3. Hiçbir cinayetin haklılığı olamaz ama... İçinde yaşadığımız toplumsal kültürün homofobisini gözardı edebilir miyiz? Eğer bir şeyleri değiştiremiyorsak, kendimizi koruyacak şekilde bilinçli olmamız gerekmez mi? Transseksüel dünyasının içinde olanlar çok daha iyi bilir... Gerçi onlar da yaşanılan her olumsuz durumu da topluma bağlamayı adet edinmişler... Transseksüel dünyasına bir girin... İşsizlik gerekçesiyle neredeyse tamamına yakını fuhuş yapıyor. Tamamına yakınının yanlarında onları maddi olarak yiyen birer yakışıklı genç erkek... Kocam diyorlar onlara; nasıl kocaysa çalışmadan birlikte yaşadığı transseksüelin fahişeliğiyle geçinen... Bunlar katil tiplerinden sadece biri. Bir de beraber olup da, işte ben onu kadın sandım da öldürdüm diyen, sonra maddi neyi varsa soyup giden tipler de var. Bunlar transseksüellere kancayı takıyorlar çıkar amaçlı veya beraber olup da fuşun karşılığı olan parayı vermek istenmeyen tipler de oluyor işleri bittikten sonra. Diyeceğim o ki, bakınız hak ediyorsunuz demiyorum, içinde yaşadığınız toplumsal yapıyı gözardı etmeyip, kendinizi koruyacak şekilde bir yaşam seçin. Tamam mecbur kalabilirsiniz ama bu mecburiyeti sürekliliğe, ticarete dönüştürmeyin; zorlayın içinde yaşadığınız toplumun kapılarını insanca yaşayabilcek şekilde. Haa, bu benim yolum, kimse karışamaz diyorsanız, orası sizin bileceğiniz iş.

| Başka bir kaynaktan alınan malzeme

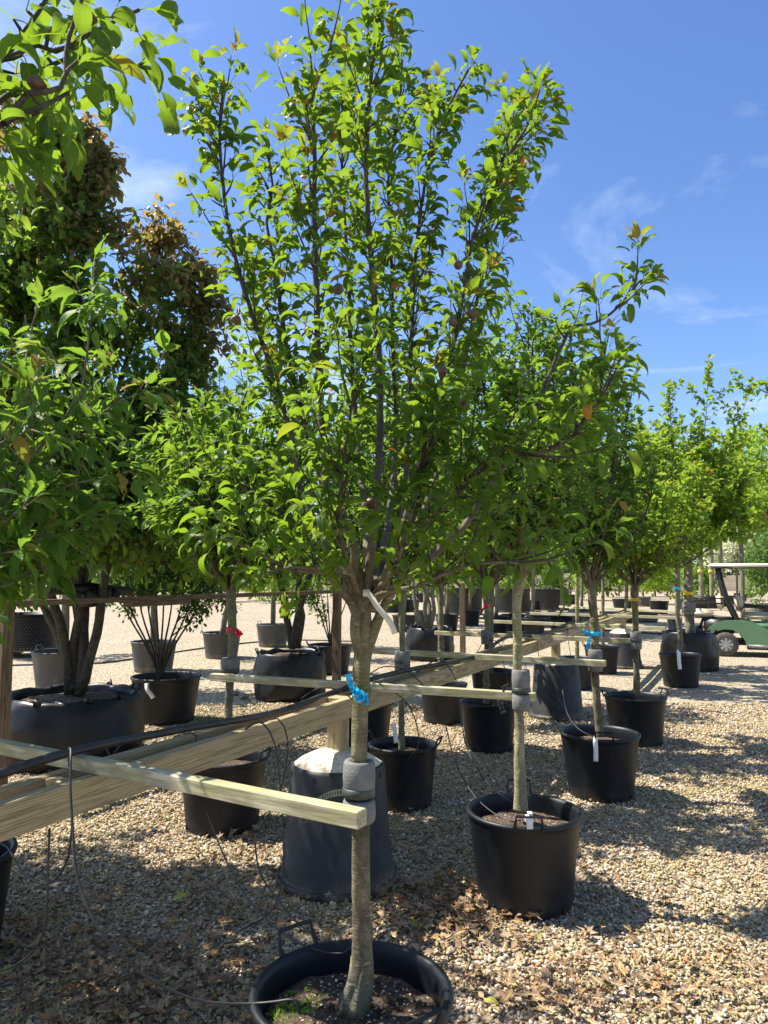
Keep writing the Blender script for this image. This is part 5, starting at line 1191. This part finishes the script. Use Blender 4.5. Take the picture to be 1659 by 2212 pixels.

4. Şimdi eşcinsel dernekleri de çıkıyor her seferinde, trans cinayetleri politiktir, seks işçiliği dedikleri fahişelik bir haktır diy,e bu cinayetler üzerinden sistem karşıtı fırsatçılık yapmaya kalkıyor. Tamam, sistemin eşcinselliğe karşı homofobik bir politikası var ama önce mecburiyetten fahişelik yapmak zorunda kalıyoruz diyerek, sonrasında da fahişelik bir haktır diyerek haklıyken haksız konuma düşmeyin, düşürmeyin eşcinselleri, transseksüelleri. Eşcinsellerinn veya transseksüellerin üzerinden ellerini çekmesi gereken sistemle birlikte, bu dernekçilik anlayışı da. Her cinayet sonrası çıkar açıklama yapar bu rantçılar; oysa öncesinde kapısını çalsan, biz yardım etmiyoruz, sadece rehberlik yapıyoruz eşcinsellere, transseksüelere diyerek reddederler. Yaptıkları rehberlik de üniversite öğrencilerine haber yapma şeklini öğretmektir sadece ve basın açıklaması yapmaktan öteye gitmez eylemleri de.

Diyeceğim o ki... Özellikle eşcinsellere... Bilinçli birer eşcinsel olunuz ve ne sisteme boyun eğiniz, ne kendisiyle barışamayıp sisteme dahil olan gizli eşcinsellere çıkar malzemesi olunuz, ne de sizin üzerinizden tasarruf eden derneklere prim veriniz. Üzerimden örnek vererek daha anlaşılır kılayım cümlelerimi... Bakınız ben bir eşcinsel olarak tanımlıyorum kendimi. İçimde bir kadın var ki, erkeklerden hoşlanıyorum. Elbette beraber olduğum erkekler de eşcinsel, baka türlüsü mümkün olmaz zaten bunun. Çünkü heteroseksüelse bir insan, gider daha normal karşılanan ve kabul gören heteroseksüellerle beraber olur. Güvenli yaşamanın formülü ne; kendinle, doğanla barışacaksın. Şu anda transseksüel tanımlıların yaptıkları ve bunları savunan dernekçilik anlayışı, tamamen heteroseksizmin bir uzantısı olan yapay heterosesüellikten başka bir şey değildir. "Siz beni anlamıyorsunuz" transseksüellik anlayışı, kişinin kendi psikolojik probleminden başka bir şey olamaz. Sen içindeki kadın veya erkeği, heteroseksizme uydurmak değilsin; bırak senin kadınlığın penisli, erkekliğin de vajinalı oluversin!